### What the task asks
Your copy of the material must match it exactly, except that pictures are dropped.

####

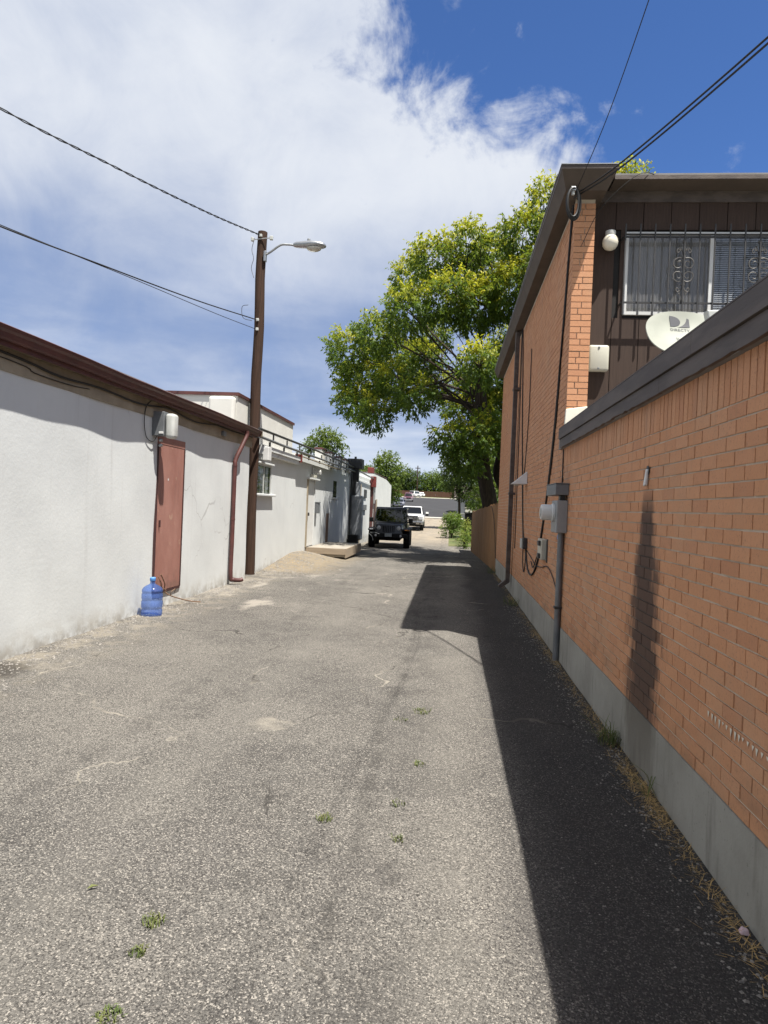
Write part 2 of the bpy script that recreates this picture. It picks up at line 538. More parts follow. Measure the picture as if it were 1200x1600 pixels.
def paint(name, c, coat=.6, rough=.3):
    m, g, p, o = newmat(name)
    n = g.noise(g.pos(), 2.5, 5, .6)
    g.put(p.inputs['Base Color'], g.mix(g.ss(n, .35, .7), c, tuple(min(1, x * .85 + .012) for x in c)))
    p.inputs['Roughness'].default_value = rough
    p.inputs['Coat Weight'].default_value = coat
    p.inputs['Coat Roughness'].default_value = .05


paint('paint_black', (.006, .007, .011), .35)
paint('paint_white', (.72, .72, .71))
paint('paint_purple', (.16, .055, .085))
paint('paint_slate', (.10, .11, .15))
paint('lens_glass', (.48, .46, .40), .8, .15)


# ---------------------------------------------------------------- mesh helpers
ORG = {}     # object -> world origin of its local space


def tag(o, label=None, cat=None, group=None, kind=None):
    if label:
        o['label'] = label
    if cat:
        o['category'] = cat
    if group:
        o['group'] = group
    if kind:
        o['kind'] = kind
    return o


def thing(name, label, cat, loc=(0, 0, 0), group=None):
    o = bpy.data.objects.new(name, None)
    o.empty_display_size = .1
    COL.objects.link(o)
    o.location = loc
    ORG[o] = Vector(loc)
    return tag(o, label, cat, group)


class MB:
    def __init__(self):
        self.v = []
        self.f = []

    def add(self, vs, fs):
        b = len(self.v)
        self.v.extend([tuple(p) for p in vs])
        self.f.extend([tuple(i + b for i in q) for q in fs])
        return self

    def box(self, x0, x1, y0, y1, z0, z1):
        return self.add([(x0, y0, z0), (x1, y0, z0), (x1, y1, z0), (x0, y1, z0), (x0, y0, z1), (x1, y0, z1), (x1, y1, z1), (x0, y1, z1)],
                        [(0, 3, 2, 1), (4, 5, 6, 7), (0, 1, 5, 4), (1, 2, 6, 5), (2, 3, 7, 6), (3, 0, 4, 7)])

    def hexa(self, p):
        return self.add(p, [(0, 3, 2, 1), (4, 5, 6, 7), (0, 1, 5, 4), (1, 2, 6, 5), (2, 3, 7, 6), (3, 0, 4, 7)])

    def rbox(self, x0, x1, y0, y1, z0, z1, r=.02, seg=2):
        bm = bmesh.new()
        bmesh.ops.create_cube(bm, size=1)
        for v in bm.verts:
            v.co = Vector(((x0 + x1) / 2 + v.co.x * (x1 - x0), (y0 + y1) / 2 + v.co.y * (y1 - y0), (z0 + z1) / 2 + v.co.z * (z1 - z0)))
        bmesh.ops.bevel(bm, geom=list(bm.edges), offset=r, segments=seg, profile=.5, affect='EDGES')
        return self.frombm(bm)

    def rhexa(self, p, r=.02, seg=2):
        bm = bmesh.new()
        vs = [bm.verts.new(q) for q in p]
        for q in [(0, 3, 2, 1), (4, 5, 6, 7), (0, 1, 5, 4), (1, 2, 6, 5), (2, 3, 7, 6), (3, 0, 4, 7)]:
            bm.faces.new([vs[i] for i in q])
        bmesh.ops.bevel(bm, geom=list(bm.edges), offset=r, segments=seg, profile=.5, affect='EDGES')
        return self.frombm(bm)

    def frombm(self, bm):
        bm.verts.index_update()
        vs = [v.co[:] for v in bm.verts]
        fs = [[v.index for v in f.verts] for f in bm.faces]
        bm.free()
        return self.add(vs, fs)

    def tube(self, pts, r, n=6, caps=True):
        pts = [Vector(p) for p in pts]
        m = len(pts)
        rs = r if isinstance(r, (list, tuple)) else [r] * m
        t0 = (pts[1] - pts[0]).normalized()
        ref = Vector((0, 0, 1)) if abs(t0.z) < .9 else Vector((1, 0, 0))
        a = t0.cross(ref).normalized()
        vs = []
        for i, p in enumerate(pts):
            t = (pts[min(i + 1, m - 1)] - pts[max(i - 1, 0)]).normalized()
            a = (a - t * a.dot(t)).normalized()
            b = t.cross(a)
            for k in range(n):
                an = 2 * math.pi * k / n
                vs.append(p + a * (math.cos(an) * rs[i]) + b * (math.sin(an) * rs[i]))
        fs = []
        for i in range(m - 1):
            for k in range(n):
                k2 = (k + 1) % n
                fs.append((i * n + k, i * n + k2, (i + 1) * n + k2, (i + 1) * n + k))
        if caps:
            fs.append(tuple(range(n - 1, -1, -1)))
            fs.append(tuple((m - 1) * n + k for k in range(n)))
        return self.add(vs, fs)

    def lathe(self, c, prof, n=24, axis='z'):
        """prof: list of (radius, height along the axis)"""
        c = Vector(c)
        vs = []
        for r, h in prof:
            for k in range(n):
                a = 2 * math.pi * k / n
                x, y = r * math.cos(a), r * math.sin(a)
                q = (x, y, h) if axis == 'z' else (h, x, y) if axis == 'x' else (y, h, x)
                vs.append(c + Vector(q))
        fs = []
        m = len(prof)
        for i in range(m - 1):
            for k in range(n):
                k2 = (k + 1) % n
                fs.append((i * n + k, i * n + k2, (i + 1) * n + k2, (i + 1) * n + k))
        if prof[0][0] > 1e-5:
            fs.append(tuple(range(n - 1, -1, -1)))
        if prof[-1][0] > 1e-5:
            fs.append(tuple((m - 1) * n + k for k in range(n)))
        return self.add(vs, fs)

    def prism_y(self, poly, y0, y1):
        """polygon in x,z pulled along y"""
        n = len(poly)
        vs = [(x, y0, z) for x, z in poly] + [(x, y1, z) for x, z in poly]
        fs = [(i, (i + 1) % n, n + (i + 1) % n, n + i) for i in range(n)]
        fs += [tuple(range(n - 1, -1, -1)), tuple(range(n, 2 * n))]
        return self.add(vs, fs)

    def prism_x(self, poly, x0, x1):
        n = len(poly)
        vs = [(x0, y, z) for y, z in poly] + [(x1, y, z) for y, z in poly]
        fs = [(i, (i + 1) % n, n + (i + 1) % n, n + i) for i in range(n)]
        fs += [tuple(range(n - 1, -1, -1)), tuple(range(n, 2 * n))]
        return self.add(vs, fs)

    def build(self, name, mat, parent=None, smooth=False, label=None, cat=None, group=None, kind=None):
        org = ORG.get(parent, Vector((0, 0, 0))) if parent else Vector((0, 0, 0))
        me = bpy.data.meshes.new(name)
        vs = self.v if org.length == 0 else [(p[0] - org.x, p[1] - org.y, p[2] - org.z) for p in self.v]
        me.from_pydata(vs, [], self.f)
        bm = bmesh.new()
        bm.from_mesh(me)
        bmesh.ops.recalc_face_normals(bm, faces=bm.faces)
        bm.to_mesh(me)
        bm.free()
        me.materials.append(MAT[mat])
        if smooth:
            me.polygons.foreach_set('use_smooth', [True] * len(me.polygons))
            try:
                me.set_sharp_from_angle(angle=math.radians(38))
            except Exception:
                pass
        o = bpy.data.objects.new(name, me)
        COL.objects.link(o)
        if parent:
            o.parent = parent
        ORG[o] = org
        return tag(o, label, cat, group, kind)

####

### Correct response
Write part 2 of the bpy script that recreates this picture. It picks up at line 538. More parts follow. Measure the picture as if it were 1200x1600 pixels.
def paint(name, c, coat=.6, rough=.3):
    m, g, p, o = newmat(name)
    n = g.noise(g.pos(), 2.5, 5, .6)
    g.put(p.inputs['Base Color'], g.mix(g.ss(n, .35, .7), c, tuple(min(1, x * .85 + .012) for x in c)))
    p.inputs['Roughness'].default_value = rough
    p.inputs['Coat Weight'].default_value = coat
    p.inputs['Coat Roughness'].default_value = .05


paint('paint_black', (.006, .007, .011), .35)
paint('paint_white', (.72, .72, .71))
paint('paint_purple', (.16, .055, .085))
paint('paint_slate', (.10, .11, .15))
paint('lens_glass', (.48, .46, .40), .8, .15)


# ---------------------------------------------------------------- mesh helpers
ORG = {}     # object -> world origin of its local space


def tag(o, label=None, cat=None, group=None, kind=None):
    if label:
        o['label'] = label
    if cat:
        o['category'] = cat
    if group:
        o['group'] = group
    if kind:
        o['kind'] = kind
    return o


def thing(name, label, cat, loc=(0, 0, 0), group=None):
    o = bpy.data.objects.new(name, None)
    o.empty_display_size = .1
    COL.objects.link(o)
    o.location = loc
    ORG[o] = Vector(loc)
    return tag(o, label, cat, group)


class MB:
    def __init__(self):
        self.v = []
        self.f = []

    def add(self, vs, fs):
        b = len(self.v)
        self.v.extend([tuple(p) for p in vs])
        self.f.extend([tuple(i + b for i in q) for q in fs])
        return self

    def box(self, x0, x1, y0, y1, z0, z1):
        return self.add([(x0, y0, z0), (x1, y0, z0), (x1, y1, z0), (x0, y1, z0), (x0, y0, z1), (x1, y0, z1), (x1, y1, z1), (x0, y1, z1)],
                        [(0, 3, 2, 1), (4, 5, 6, 7), (0, 1, 5, 4), (1, 2, 6, 5), (2, 3, 7, 6), (3, 0, 4, 7)])

    def hexa(self, p):
        return self.add(p, [(0, 3, 2, 1), (4, 5, 6, 7), (0, 1, 5, 4), (1, 2, 6, 5), (2, 3, 7, 6), (3, 0, 4, 7)])

    def rbox(self, x0, x1, y0, y1, z0, z1, r=.02, seg=2):
        bm = bmesh.new()
        bmesh.ops.create_cube(bm, size=1)
        for v in bm.verts:
            v.co = Vector(((x0 + x1) / 2 + v.co.x * (x1 - x0), (y0 + y1) / 2 + v.co.y * (y1 - y0), (z0 + z1) / 2 + v.co.z * (z1 - z0)))
        bmesh.ops.bevel(bm, geom=list(bm.edges), offset=r, segments=seg, profile=.5, affect='EDGES')
        return self.frombm(bm)

    def rhexa(self, p, r=.02, seg=2):
        bm = bmesh.new()
        vs = [bm.verts.new(q) for q in p]
        for q in [(0, 3, 2, 1), (4, 5, 6, 7), (0, 1, 5, 4), (1, 2, 6, 5), (2, 3, 7, 6), (3, 0, 4, 7)]:
            bm.faces.new([vs[i] for i in q])
        bmesh.ops.bevel(bm, geom=list(bm.edges), offset=r, segments=seg, profile=.5, affect='EDGES')
        return self.frombm(bm)

    def frombm(self, bm):
        bm.verts.index_update()
        vs = [v.co[:] for v in bm.verts]
        fs = [[v.index for v in f.verts] for f in bm.faces]
        bm.free()
        return self.add(vs, fs)

    def tube(self, pts, r, n=6, caps=True):
        pts = [Vector(p) for p in pts]
        m = len(pts)
        rs = r if isinstance(r, (list, tuple)) else [r] * m
        t0 = (pts[1] - pts[0]).normalized()
        ref = Vector((0, 0, 1)) if abs(t0.z) < .9 else Vector((1, 0, 0))
        a = t0.cross(ref).normalized()
        vs = []
        for i, p in enumerate(pts):
            t = (pts[min(i + 1, m - 1)] - pts[max(i - 1, 0)]).normalized()
            a = (a - t * a.dot(t)).normalized()
            b = t.cross(a)
            for k in range(n):
                an = 2 * math.pi * k / n
                vs.append(p + a * (math.cos(an) * rs[i]) + b * (math.sin(an) * rs[i]))
        fs = []
        for i in range(m - 1):
            for k in range(n):
                k2 = (k + 1) % n
                fs.append((i * n + k, i * n + k2, (i + 1) * n + k2, (i + 1) * n + k))
        if caps:
            fs.append(tuple(range(n - 1, -1, -1)))
            fs.append(tuple((m - 1) * n + k for k in range(n)))
        return self.add(vs, fs)

    def lathe(self, c, prof, n=24, axis='z'):
        """prof: list of (radius, height along the axis)"""
        c = Vector(c)
        vs = []
        for r, h in prof:
            for k in range(n):
                a = 2 * math.pi * k / n
                x, y = r * math.cos(a), r * math.sin(a)
                q = (x, y, h) if axis == 'z' else (h, x, y) if axis == 'x' else (y, h, x)
                vs.append(c + Vector(q))
        fs = []
        m = len(prof)
        for i in range(m - 1):
            for k in range(n):
                k2 = (k + 1) % n
                fs.append((i * n + k, i * n + k2, (i + 1) * n + k2, (i + 1) * n + k))
        if prof[0][0] > 1e-5:
            fs.append(tuple(range(n - 1, -1, -1)))
        if prof[-1][0] > 1e-5:
            fs.append(tuple((m - 1) * n + k for k in range(n)))
        return self.add(vs, fs)

    def prism_y(self, poly, y0, y1):
        """polygon in x,z pulled along y"""
        n = len(poly)
        vs = [(x, y0, z) for x, z in poly] + [(x, y1, z) for x, z in poly]
        fs = [(i, (i + 1) % n, n + (i + 1) % n, n + i) for i in range(n)]
        fs += [tuple(range(n - 1, -1, -1)), tuple(range(n, 2 * n))]
        return self.add(vs, fs)

    def prism_x(self, poly, x0, x1):
        n = len(poly)
        vs = [(x0, y, z) for y, z in poly] + [(x1, y, z) for y, z in poly]
        fs = [(i, (i + 1) % n, n + (i + 1) % n, n + i) for i in range(n)]
        fs += [tuple(range(n - 1, -1, -1)), tuple(range(n, 2 * n))]
        return self.add(vs, fs)

    def build(self, name, mat, parent=None, smooth=False, label=None, cat=None, group=None, kind=None):
        org = ORG.get(parent, Vector((0, 0, 0))) if parent else Vector((0, 0, 0))
        me = bpy.data.meshes.new(name)
        vs = self.v if org.length == 0 else [(p[0] - org.x, p[1] - org.y, p[2] - org.z) for p in self.v]
        me.from_pydata(vs, [], self.f)
        bm = bmesh.new()
        bm.from_mesh(me)
        bmesh.ops.recalc_face_normals(bm, faces=bm.faces)
        bm.to_mesh(me)
        bm.free()
        me.materials.append(MAT[mat])
        if smooth:
            me.polygons.foreach_set('use_smooth', [True] * len(me.polygons))
            try:
                me.set_sharp_from_angle(angle=math.radians(38))
            except Exception:
                pass
        o = bpy.data.objects.new(name, me)
        COL.objects.link(o)
        if parent:
            o.parent = parent
        ORG[o] = org
        return tag(o, label, cat, group, kind)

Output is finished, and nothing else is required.